## Data to use
-- -- --

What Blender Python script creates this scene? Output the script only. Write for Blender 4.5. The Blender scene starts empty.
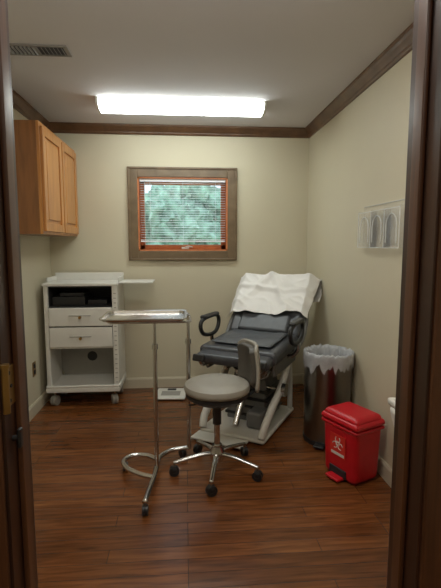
import bpy, math, random
from mathutils import Vector, Matrix, noise
random.seed(4)
S=bpy.context.scene
COL=S.collection
# ---------------------------------------------------------------- materials
def newmat(name):
    m=bpy.data.materials.new(name); m.use_nodes=True
    return m,m.node_tree.nodes,m.node_tree.links,m.node_tree.nodes['Principled BSDF']
def pm(name,col,rough=.5,metal=0,var=.04,scale=20,bump=0,spec=.5,emis=None,es=0,coat=0,trans=0,alpha=1):
    m,N,L,B=newmat(name)
    tc=N.new('ShaderNodeTexCoord'); nz=N.new('ShaderNodeTexNoise'); nz.inputs['Scale'].default_value=scale; nz.inputs['Detail'].default_value=4
    L.new(tc.outputs['Object'],nz.inputs['Vector'])
    cr=N.new('ShaderNodeValToRGB')
    cr.color_ramp.elements[0].position=.3; cr.color_ramp.elements[1].position=.7
    cr.color_ramp.elements[0].color=(*[max(0,c*(1-var)) for c in col],1)
    cr.color_ramp.elements[1].color=(*[min(1,c*(1+var)) for c in col],1)
    L.new(nz.outputs['Fac'],cr.inputs['Fac']); L.new(cr.outputs['Color'],B.inputs['Base Color'])
    B.inputs['Roughness'].default_value=rough; B.inputs['Metallic'].default_value=metal
    B.inputs['Specular IOR Level'].default_value=spec
    B.inputs['Coat Weight'].default_value=coat; B.inputs['Transmission Weight'].default_value=trans
    B.inputs['Alpha'].default_value=alpha
    if bump:
        b=N.new('ShaderNodeBump'); b.inputs['Strength'].default_value=bump; b.inputs['Distance'].default_value=.01
        L.new(nz.outputs['Fac'],b.inputs['Height']); L.new(b.outputs['Normal'],B.inputs['Normal'])
    if emis:
        B.inputs['Emission Color'].default_value=(*emis,1); B.inputs['Emission Strength'].default_value=es
    return m
def wood(name,c1,c2,rough=.35,stretch=(1,1,1),scale=12,coat=.2):
    m,N,L,B=newmat(name)
    tc=N.new('ShaderNodeTexCoord'); mp=N.new('ShaderNodeMapping'); mp.inputs['Scale'].default_value=stretch
    nz=N.new('ShaderNodeTexNoise'); nz.inputs['Scale'].default_value=scale; nz.inputs['Detail'].default_value=8; nz.inputs['Distortion'].default_value=.6
    L.new(tc.outputs['Object'],mp.inputs['Vector']); L.new(mp.outputs['Vector'],nz.inputs['Vector'])
    cr=N.new('ShaderNodeValToRGB'); cr.color_ramp.elements[0].position=.3; cr.color_ramp.elements[1].position=.72
    cr.color_ramp.elements[0].color=(*c1,1); cr.color_ramp.elements[1].color=(*c2,1)
    L.new(nz.outputs['Fac'],cr.inputs['Fac']); L.new(cr.outputs['Color'],B.inputs['Base Color'])
    B.inputs['Roughness'].default_value=rough; B.inputs['Coat Weight'].default_value=coat; B.inputs['Coat Roughness'].default_value=.2
    return m
def floor_mat():
    m,N,L,B=newmat('hardwood_floor')
    tc=N.new('ShaderNodeTexCoord'); br=N.new('ShaderNodeTexBrick')
    br.inputs['Scale'].default_value=1; br.inputs['Brick Width'].default_value=.95; br.inputs['Row Height'].default_value=.083
    br.inputs['Mortar Size'].default_value=.0014; br.inputs['Mortar Smooth'].default_value=.3; br.inputs['Bias'].default_value=0
    br.offset=.37; br.offset_frequency=3
    br.inputs['Color1'].default_value=(.125,.040,.011,1); br.inputs['Color2'].default_value=(.20,.070,.020,1); br.inputs['Mortar'].default_value=(.03,.010,.004,1)
    L.new(tc.outputs['Object'],br.inputs['Vector'])
    mp=N.new('ShaderNodeMapping'); mp.inputs['Scale'].default_value=(1.3,14,1)
    nz=N.new('ShaderNodeTexNoise'); nz.inputs['Scale'].default_value=3.2; nz.inputs['Detail'].default_value=8; nz.inputs['Distortion'].default_value=.8
    L.new(tc.outputs['Object'],mp.inputs['Vector']); L.new(mp.outputs['Vector'],nz.inputs['Vector'])
    cr=N.new('ShaderNodeValToRGB'); cr.color_ramp.elements[0].position=.3; cr.color_ramp.elements[1].position=.7
    cr.color_ramp.elements[0].color=(.5,.47,.45,1); cr.color_ramp.elements[1].color=(1.3,1.28,1.25,1)
    L.new(nz.outputs['Fac'],cr.inputs['Fac'])
    mx=N.new('ShaderNodeMix'); mx.data_type='RGBA'; mx.blend_type='MULTIPLY'; mx.inputs[0].default_value=.9
    L.new(br.outputs['Color'],mx.inputs[6]); L.new(cr.outputs['Color'],mx.inputs[7]); L.new(mx.outputs[2],B.inputs['Base Color'])
    n2=N.new('ShaderNodeTexNoise'); n2.inputs['Scale'].default_value=2.5; n2.inputs['Detail'].default_value=3
    mp2=N.new('ShaderNodeMapping'); mp2.inputs['Scale'].default_value=(1.5,5,1); L.new(tc.outputs['Object'],mp2.inputs['Vector']); L.new(mp2.outputs['Vector'],n2.inputs['Vector'])
    ad=N.new('ShaderNodeMath'); ad.operation='MULTIPLY_ADD'; ad.inputs[1].default_value=-.5
    L.new(br.outputs['Fac'],ad.inputs[0]); L.new(n2.outputs['Fac'],ad.inputs[2])
    bp=N.new('ShaderNodeBump'); bp.inputs['Strength'].default_value=.3; bp.inputs['Distance'].default_value=.006
    L.new(ad.outputs[0],bp.inputs['Height']); L.new(bp.outputs['Normal'],B.inputs['Normal'])
    B.inputs['Roughness'].default_value=.25; B.inputs['Specular IOR Level'].default_value=.5
    return m
M={}
M['wall']=pm('wall_paint_cream',(.575,.525,.385),.55,var=.015,scale=3,bump=.03)
M['base']=pm('baseboard_paint',(.55,.495,.37),.4,var=.015,scale=3)
M['ceil']=pm('ceiling_paint',(.64,.62,.64),.8,var=.01,scale=3)
M['floor']=floor_mat()
M['crown']=wood('crown_wood',(.075,.034,.015),(.14,.068,.03),.4,(1,1,1),8)
M['wincase']=wood('window_casing_wood',(.115,.075,.038),(.18,.12,.065),.4,(1,1,1),9)
M['sash']=wood('sash_wood_orange',(.50,.14,.045),(.66,.22,.075),.35,(1,1,1),10)
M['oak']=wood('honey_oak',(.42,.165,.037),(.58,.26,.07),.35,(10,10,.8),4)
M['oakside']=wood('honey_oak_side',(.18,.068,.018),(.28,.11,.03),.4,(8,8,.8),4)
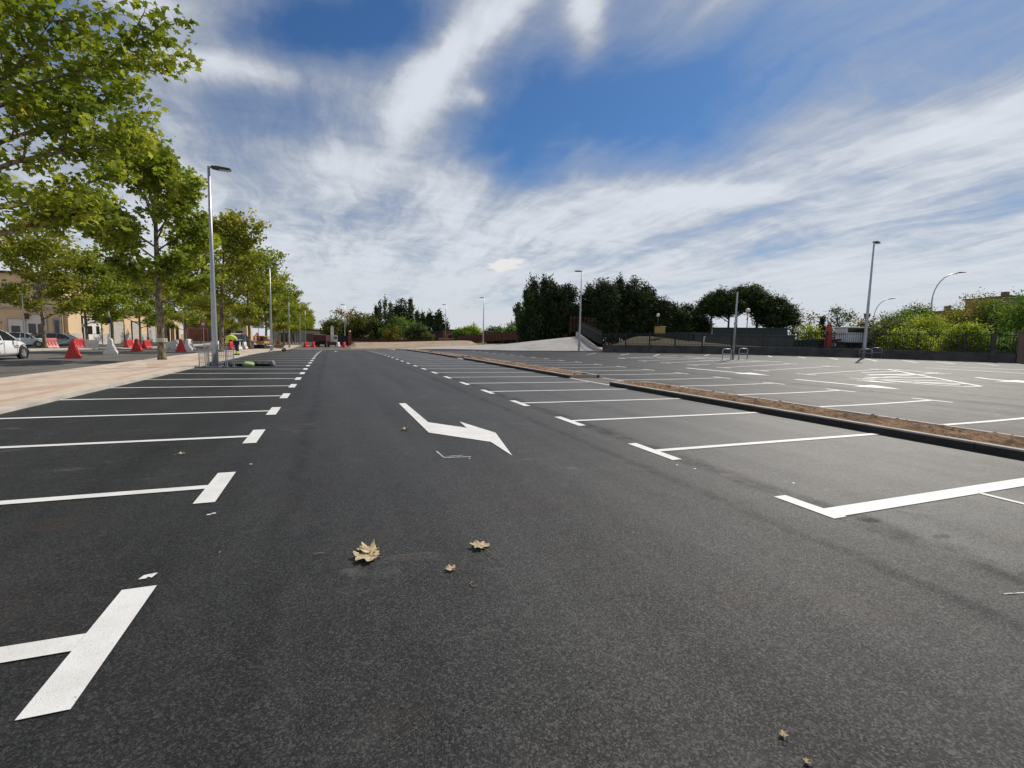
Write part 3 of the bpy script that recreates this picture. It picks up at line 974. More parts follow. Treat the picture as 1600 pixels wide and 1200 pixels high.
def make_tree(name, seed, H, th, R, mat, bark, nl=15, per=42, leafsize=.17, shape=LOBED, prof=None, sig=(.34, .34, .24), pitch=(.35, 1.0), tr=.17, nsub=6, spike=True, lean=0.0, loc=(0, 0, 0), rz=0):
    rng = np.random.default_rng(seed)
    root = empty(name, loc, rz)
    mb = MB()
    # trunk
    n = 9
    top = H * .90
    pts, rad = [], []
    ph = rng.uniform(0, 6)
    for i in range(n + 1):
        t = i / n
        pts.append((lean * t + .10 * math.sin(ph + 3 * t) * t, .10 * math.cos(ph + 2.4 * t) * t, top * t))
        rad.append(tr * (1 - t) ** .75 + .012)
    rad[0] = tr * 1.35
    pts.insert(1, (pts[0][0], pts[0][1], .25)); rad.insert(1, tr * 1.08)
    mb.tube(pts, rad, 10)
    cl = []
    P = np.array(pts)
    prof = prof or (lambda t: .62 + .75 * t * (1 - t) * 2 - .45 * max(0, t - .55) * 2)
    for i in range(nl):
        t = (i + .5 + rng.uniform(-.3, .3)) / nl
        z = th + (H * .86 - th) * t
        bx = np.array([np.interp(z, P[:, 2], P[:, 0]), np.interp(z, P[:, 2], P[:, 1]), z])
        az = i * 2.399 + rng.uniform(-.5, .5)
        pt = pitch[0] + (pitch[1] - pitch[0]) * t + rng.uniform(-.1, .12)
        L = R * max(.2, prof(t)) * rng.uniform(.75, 1.15)
        d = (math.cos(az) * math.cos(pt), math.sin(az) * math.cos(pt), math.sin(pt))
        lp = limb_path(bx, d, L, rng, 6, .30 if t > .3 else .12)
        r0 = tr * .42 * (1 - .6 * t)
        mb.tube(lp, [max(.008, r0 * (1 - k / 6.5)) for k in range(7)], 6)
        for q in range(nsub):
            f = .28 + .72 * (q + rng.uniform(0, 1)) / nsub
            k = f * 6; i0 = min(5, int(k)); a = lp[i0] + (lp[i0 + 1] - lp[i0]) * (k - i0)
            dl = lp[i0 + 1] - lp[i0]; dl = dl / np.linalg.norm(dl)
            side = np.cross(dl, (0, 0, 1)); side /= np.linalg.norm(side) + 1e-9
            d2 = dl * .7 + side * (1 if q % 2 else -1) * rng.uniform(.5, 1.1) + np.array([0, 0, rng.uniform(-.35, .55)])
            sp = limb_path(a, d2, L * rng.uniform(.28, .46) * (1.15 - .35 * f), rng, 3, .25, .15)
            mb.tube(sp, [max(.005, r0 * .35 * (1 - j / 3.4)) for j in range(4)], 4, cap=False)
            cl += [sp[1], sp[2], sp[3]]
        cl += [lp[4], lp[5], lp[6]]
    if spike:
        for j in range(7): cl.append(np.array([P[-1][0] + rng.normal() * .25, P[-1][1] + rng.normal() * .25, H * .86 + (H * .14 - .2) * j / 6]))
        mb.tube([pts[-1], (pts[-1][0], pts[-1][1], H - .15)], [.02, .006], 4)
    cl = np.array(cl)
    cn = np.array([1 if rng.random() > .12 else .45 for _ in cl])
    cnt = np.maximum(4, (per * cn * rng.uniform(.6, 1.4, len(cl))).astype(int))
    idx = np.repeat(np.arange(len(cl)), cnt)
    C_ = cl[idx] + rng.normal(size=(len(idx), 3)) * np.array(sig)
    C_[:, 2] = np.maximum(C_[:, 2], th * .82)
    cvv = np.clip(rng.normal(.45, .22, len(cl)), 0, 1)[idx]
    mb.build('trunk', bark, root, smooth=True)
    leaves('crown', C_, rng, shape, leafsize, mat, root, cv=cvv, droop=.4)
    return root


GA = 'plane trees along the pavement beside the car park'
# the big tree whose crown fills the upper left corner, then the row
T0 = make_tree('plane_tree', 11, 12.4, 3.5, 5.2, M['plane_leaf'], M['plane_bark'], nl=30, per=34, leafsize=.155, nsub=9, tr=.2, sig=(.20, .20, .13), loc=(-8.2, 15.4, 0), rz=.4)
tag(T0, 'nearest plane tree, only its big leafy crown in the upper left corner', 'tree', GA)
T1 = make_tree('plane_tree', 23, 11.4, 2.8, 3.9, M['plane_leaf'], M['plane_bark'], nl=22, per=30, leafsize=.20, nsub=7, tr=.17, sig=(.21, .21, .14), loc=(-8.25, 29.5, 0), rz=.4)
tag(T1, 'plane tree with a tall leading shoot, left of the first lamp post', 'tree', GA)
T2 = make_tree('plane_tree', 37, 10.9, 2.5, 4.6, M['plane_leaf_yellow'], M['plane_bark'], nl=20, per=30, leafsize=.25, nsub=7, tr=.16, shape=OVAL, sig=(.26, .26, .17), lean=.45, loc=(-8.3, 44, -.02), rz=0)
tag(T2, 'yellower plane tree with a leaning trunk, just right of the first lamp post', 'tree', GA)
T3 = make_tree('plane_tree', 51, 10.6, 2.5, 4.9, M['plane_leaf'], M['plane_bark'], nl=18, per=30, leafsize=.28, nsub=7, tr=.15, shape=OVAL, sig=(.30, .30, .2), loc=(-8.3, 58.5, -.15), rz=2)
tag(T3, 'plane tree standing behind the bending worker', 'tree', GA)
far_lab = ['plane tree just left of the second lamp post', 'plane tree just right of the second lamp post', 'plane tree left of the third lamp post',
           'plane tree right of the third lamp post', 'far plane tree, fifth before the end of the row', 'far plane tree, fourth before the end of the row',
           'far plane tree, third before the end of the row', 'far plane tree, second before the end of the row', 'last plane tree beside the end of the pavement']
far_lab += ['plane tree of the thinning far end, %s past the pavement' % q for q in ('first', 'second', 'third', 'fourth', 'fifth')]
for i in range(14):
    y = 73 + 9.2 * i
    c = copy_tree((T2, T3, T1)[i % 3])
    c.location = (-8.4, y, zf(-8.4, y))
    c.rotation_euler = (0, 0, 1.3 * i + .7)
    s = (1.0, .95, .9, .98, .93, .9, .96, .9, .95, .9, .95, .92, .97, .9)[i]
    c.scale = (s, s, s * (.94 if i % 3 == 2 else .97))
    tag(c, far_lab[i], 'tree', GA)

GB = 'plane trees on the far side of the street'
U1 = make_tree('plane_tree', 61, 8.6, 2.2, 4.6, M['plane_leaf_yellow'], M['plane_bark'], nl=16, per=28, leafsize=.26, nsub=6, tr=.13, shape=OVAL, sig=(.30, .30, .2), spike=False, loc=(-21.6, 49, .0), rz=0)
U2 = make_tree('plane_tree', 67, 8.4, 2.2, 4.6, M['plane_leaf'], M['plane_bark'], nl=16, per=28, leafsize=.26, nsub=6, tr=.13, shape=OVAL, sig=(.30, .30, .2), spike=False, loc=(-21.4, 54.5, .0), rz=0)
labsB = ['low plane tree over the parked white car at the left edge', 'low plane tree in front of the corner of the brick building', 'low plane tree behind the tall white barrier with a signal head']
spots = [(-22.0, 50.0), (-21.5, 56.0), (-21.3, 61.0)]
U1.location = (spots[0][0], spots[0][1], zf(*spots[0])); tag(U1, labsB[0], 'tree', GB)
U2.location = (spots[1][0], spots[1][1], zf(*spots[1])); tag(U2, labsB[1], 'tree', GB)
c = copy_tree(U2); c.location = (spots[2][0], spots[2][1], zf(*spots[2])); c.rotation_euler = (0, 0, 2.2); tag(c, labsB[2], 'tree', GB)
extra = ['low plane tree seen between the second tree trunk and the lamp post', 'low plane tree behind the red barrier left of the lamp post',
         'low plane tree behind the foot of the first lamp post', 'low plane tree behind the worker across the street',
         'low plane tree behind the dark parked van', 'low plane tree far up the street behind the yellow digger', 'farthest low plane tree across the street']
for i in range(7):
    y = 69 + 9.5 * i
    c = copy_tree(U1 if i % 2 else U2)
    c.location = (-21.4, y, zf(-21.4, y)); c.rotation_euler = (0, 0, 1.1 * i + 1)
    tag(c, extra[i], 'tree', GB)
# a dark tree in front of the left building and one bushy one far left
c = make_tree('street_tree', 71, 6.0, 1.6, 3.2, M['green_leaf'], M['plane_bark'], nl=11, per=36, leafsize=.26, shape=OVAL, nsub=6, sig=(.4, .4, .3), spike=False, loc=(-33.5, 62, -.5))
tag(c, 'dark green street tree above the cars at the far left', 'tree')
c = copy_tree(U1); c.location = (-27, 44, -.1); c.rotation_euler = (0, 0, 4); tag(c, 'yellowish plane tree at the very left edge behind the white car', 'tree', GB)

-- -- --

## Exercise description
Reply with the number of lines in the material above that contain "scene", and nothing more.

## Output of the exercise
2